# Request
Isolate every line in the data with the string "that" and copy it.

# Records for this task
# # # # #

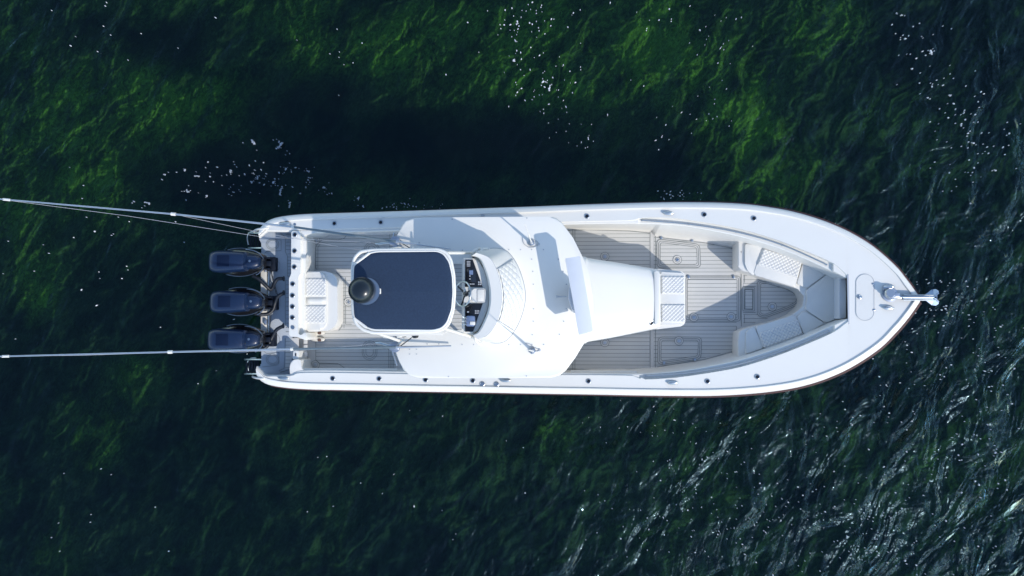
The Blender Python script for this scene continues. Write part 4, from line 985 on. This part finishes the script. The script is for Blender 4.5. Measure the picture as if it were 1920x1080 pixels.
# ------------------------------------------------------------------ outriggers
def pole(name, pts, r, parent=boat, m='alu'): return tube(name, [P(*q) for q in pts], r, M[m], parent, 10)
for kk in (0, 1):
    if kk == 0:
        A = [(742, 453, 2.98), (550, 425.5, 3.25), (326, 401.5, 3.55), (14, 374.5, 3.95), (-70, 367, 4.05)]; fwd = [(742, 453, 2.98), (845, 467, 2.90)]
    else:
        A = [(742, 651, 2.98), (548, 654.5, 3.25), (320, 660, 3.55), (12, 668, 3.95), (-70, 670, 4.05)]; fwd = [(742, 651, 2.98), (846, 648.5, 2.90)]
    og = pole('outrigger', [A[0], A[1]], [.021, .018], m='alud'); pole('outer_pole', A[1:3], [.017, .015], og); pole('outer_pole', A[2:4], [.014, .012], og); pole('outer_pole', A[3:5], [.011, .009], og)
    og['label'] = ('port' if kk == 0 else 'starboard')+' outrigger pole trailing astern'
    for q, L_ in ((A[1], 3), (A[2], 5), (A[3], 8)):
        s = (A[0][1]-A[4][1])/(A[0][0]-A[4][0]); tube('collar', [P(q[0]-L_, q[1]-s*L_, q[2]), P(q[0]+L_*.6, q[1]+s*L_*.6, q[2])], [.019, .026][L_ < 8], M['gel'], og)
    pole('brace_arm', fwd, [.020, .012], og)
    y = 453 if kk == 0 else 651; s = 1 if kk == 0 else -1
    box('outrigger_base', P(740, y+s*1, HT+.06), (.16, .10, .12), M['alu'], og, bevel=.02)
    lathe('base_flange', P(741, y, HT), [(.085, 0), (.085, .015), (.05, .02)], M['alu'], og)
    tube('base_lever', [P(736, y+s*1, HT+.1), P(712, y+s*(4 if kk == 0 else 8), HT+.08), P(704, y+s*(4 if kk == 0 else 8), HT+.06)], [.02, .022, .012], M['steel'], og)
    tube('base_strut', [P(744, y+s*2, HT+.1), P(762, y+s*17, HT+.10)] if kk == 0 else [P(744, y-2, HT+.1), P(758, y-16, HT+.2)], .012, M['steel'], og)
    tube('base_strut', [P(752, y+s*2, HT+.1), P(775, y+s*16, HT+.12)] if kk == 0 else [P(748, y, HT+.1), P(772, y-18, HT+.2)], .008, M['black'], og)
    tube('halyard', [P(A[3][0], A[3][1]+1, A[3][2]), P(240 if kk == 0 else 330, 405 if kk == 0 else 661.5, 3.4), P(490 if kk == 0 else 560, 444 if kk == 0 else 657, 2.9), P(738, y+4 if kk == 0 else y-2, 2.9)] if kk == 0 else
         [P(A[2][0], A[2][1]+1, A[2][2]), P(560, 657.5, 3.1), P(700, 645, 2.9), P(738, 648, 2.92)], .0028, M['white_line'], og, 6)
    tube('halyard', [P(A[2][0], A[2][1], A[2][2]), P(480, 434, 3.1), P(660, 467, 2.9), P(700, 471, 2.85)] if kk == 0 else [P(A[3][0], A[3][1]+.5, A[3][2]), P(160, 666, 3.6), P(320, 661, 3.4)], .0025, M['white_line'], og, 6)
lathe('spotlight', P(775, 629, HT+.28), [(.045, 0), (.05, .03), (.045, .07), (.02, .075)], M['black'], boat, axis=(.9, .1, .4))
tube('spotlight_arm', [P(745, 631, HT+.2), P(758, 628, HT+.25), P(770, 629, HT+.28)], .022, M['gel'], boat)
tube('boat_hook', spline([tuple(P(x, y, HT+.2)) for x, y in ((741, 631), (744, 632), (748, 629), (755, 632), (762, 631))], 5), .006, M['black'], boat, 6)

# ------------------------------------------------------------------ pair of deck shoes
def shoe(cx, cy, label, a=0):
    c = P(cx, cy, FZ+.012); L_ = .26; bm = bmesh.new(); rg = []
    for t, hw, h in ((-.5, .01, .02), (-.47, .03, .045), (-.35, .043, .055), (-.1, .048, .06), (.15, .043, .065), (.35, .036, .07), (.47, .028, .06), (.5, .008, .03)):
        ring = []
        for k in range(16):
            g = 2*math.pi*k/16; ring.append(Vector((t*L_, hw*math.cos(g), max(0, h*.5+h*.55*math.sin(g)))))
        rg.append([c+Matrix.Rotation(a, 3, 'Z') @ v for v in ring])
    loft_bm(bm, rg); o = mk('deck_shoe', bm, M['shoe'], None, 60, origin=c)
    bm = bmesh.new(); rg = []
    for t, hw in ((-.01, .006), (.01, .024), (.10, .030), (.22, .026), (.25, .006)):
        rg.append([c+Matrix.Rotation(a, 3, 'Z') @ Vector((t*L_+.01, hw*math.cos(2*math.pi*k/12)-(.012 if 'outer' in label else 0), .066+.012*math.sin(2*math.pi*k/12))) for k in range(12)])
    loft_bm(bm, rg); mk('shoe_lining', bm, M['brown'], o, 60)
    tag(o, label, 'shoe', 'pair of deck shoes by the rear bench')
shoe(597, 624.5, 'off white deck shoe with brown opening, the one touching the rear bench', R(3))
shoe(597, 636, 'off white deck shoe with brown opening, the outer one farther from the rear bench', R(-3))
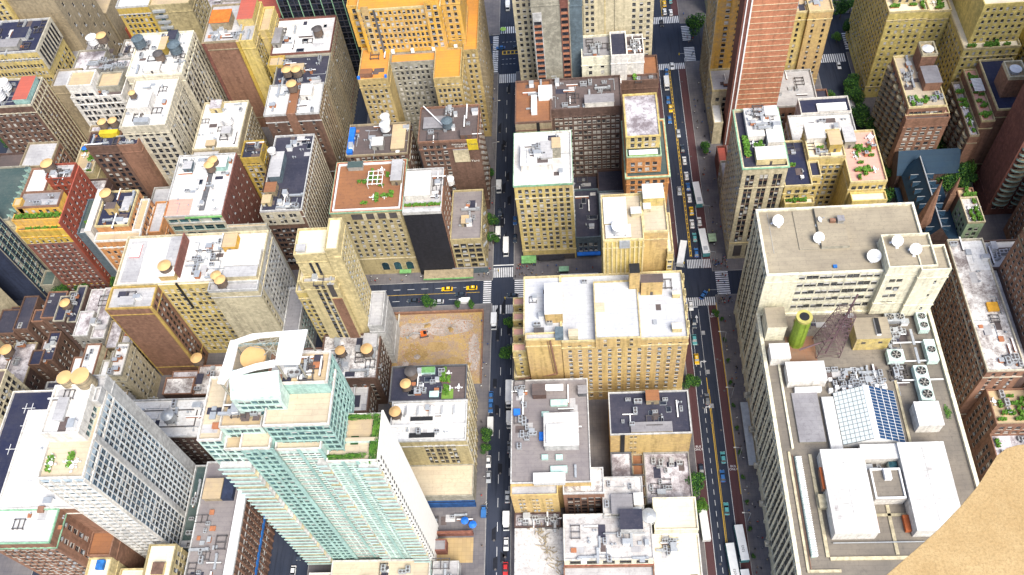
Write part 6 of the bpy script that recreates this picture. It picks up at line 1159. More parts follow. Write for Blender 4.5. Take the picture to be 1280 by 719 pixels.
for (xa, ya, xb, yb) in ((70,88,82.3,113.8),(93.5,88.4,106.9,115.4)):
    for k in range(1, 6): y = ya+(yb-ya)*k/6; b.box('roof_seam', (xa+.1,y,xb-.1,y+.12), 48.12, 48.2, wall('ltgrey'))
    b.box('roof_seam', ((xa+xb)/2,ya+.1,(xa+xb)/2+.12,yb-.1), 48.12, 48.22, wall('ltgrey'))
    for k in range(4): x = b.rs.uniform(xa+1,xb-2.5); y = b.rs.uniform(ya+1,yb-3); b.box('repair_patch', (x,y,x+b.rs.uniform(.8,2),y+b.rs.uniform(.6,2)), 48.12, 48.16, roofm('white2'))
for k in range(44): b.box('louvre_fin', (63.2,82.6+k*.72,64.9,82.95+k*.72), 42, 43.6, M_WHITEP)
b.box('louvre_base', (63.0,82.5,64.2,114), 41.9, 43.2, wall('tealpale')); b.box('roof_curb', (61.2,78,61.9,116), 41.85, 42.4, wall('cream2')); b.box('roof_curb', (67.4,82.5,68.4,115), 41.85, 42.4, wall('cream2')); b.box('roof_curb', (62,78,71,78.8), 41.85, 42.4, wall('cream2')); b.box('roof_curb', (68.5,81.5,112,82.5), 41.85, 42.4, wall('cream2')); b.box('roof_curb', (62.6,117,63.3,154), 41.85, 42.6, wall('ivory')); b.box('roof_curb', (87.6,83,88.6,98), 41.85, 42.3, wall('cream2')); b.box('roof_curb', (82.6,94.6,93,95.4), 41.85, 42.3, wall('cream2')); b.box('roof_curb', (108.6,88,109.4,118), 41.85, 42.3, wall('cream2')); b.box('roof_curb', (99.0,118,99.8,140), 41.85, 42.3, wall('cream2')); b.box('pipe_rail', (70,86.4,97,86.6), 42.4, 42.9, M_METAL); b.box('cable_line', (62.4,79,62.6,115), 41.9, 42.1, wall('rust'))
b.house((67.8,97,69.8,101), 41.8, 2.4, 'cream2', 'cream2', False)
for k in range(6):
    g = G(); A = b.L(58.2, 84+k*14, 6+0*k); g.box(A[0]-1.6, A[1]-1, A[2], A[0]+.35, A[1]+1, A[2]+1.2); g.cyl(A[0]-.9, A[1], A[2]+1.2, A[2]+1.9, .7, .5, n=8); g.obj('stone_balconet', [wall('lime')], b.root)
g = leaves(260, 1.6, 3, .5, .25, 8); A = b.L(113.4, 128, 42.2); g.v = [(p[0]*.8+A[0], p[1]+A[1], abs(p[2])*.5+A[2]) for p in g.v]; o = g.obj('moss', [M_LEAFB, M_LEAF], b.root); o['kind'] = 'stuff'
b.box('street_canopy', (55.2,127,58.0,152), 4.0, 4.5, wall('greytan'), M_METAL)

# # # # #

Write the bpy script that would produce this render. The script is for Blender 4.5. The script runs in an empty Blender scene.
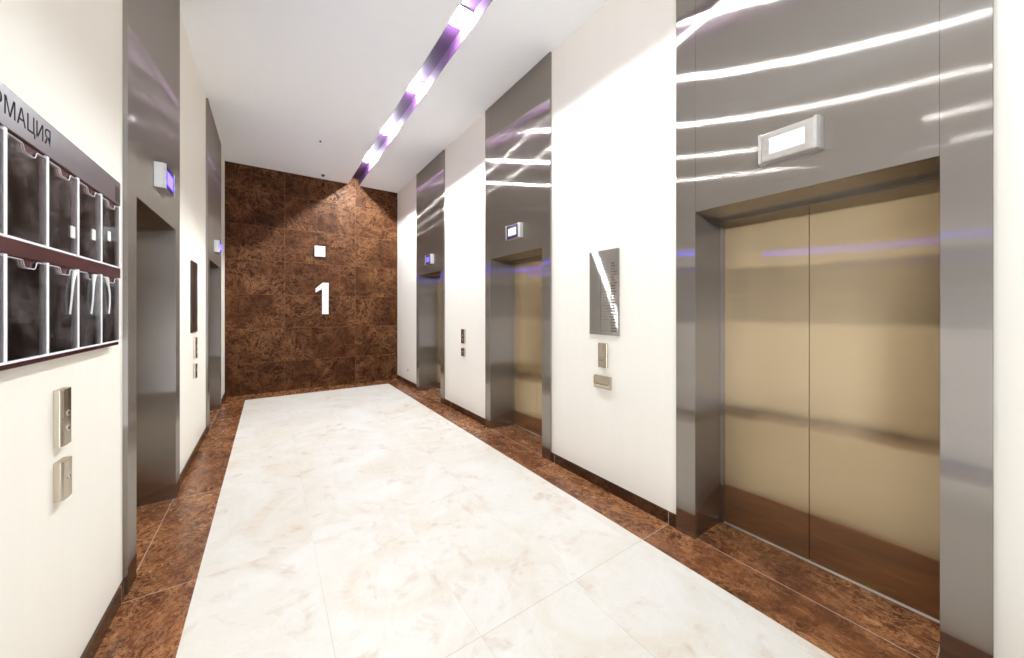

# # # # #

# Response below
Write part 6 of the bpy script that recreates this picture. It picks up at line 1159. More parts follow. Write for Blender 4.5. Take the picture to be 1280 by 719 pixels.
Write the bpy script that would produce this render. The script is for Blender 4.5. The script runs in an empty Blender scene.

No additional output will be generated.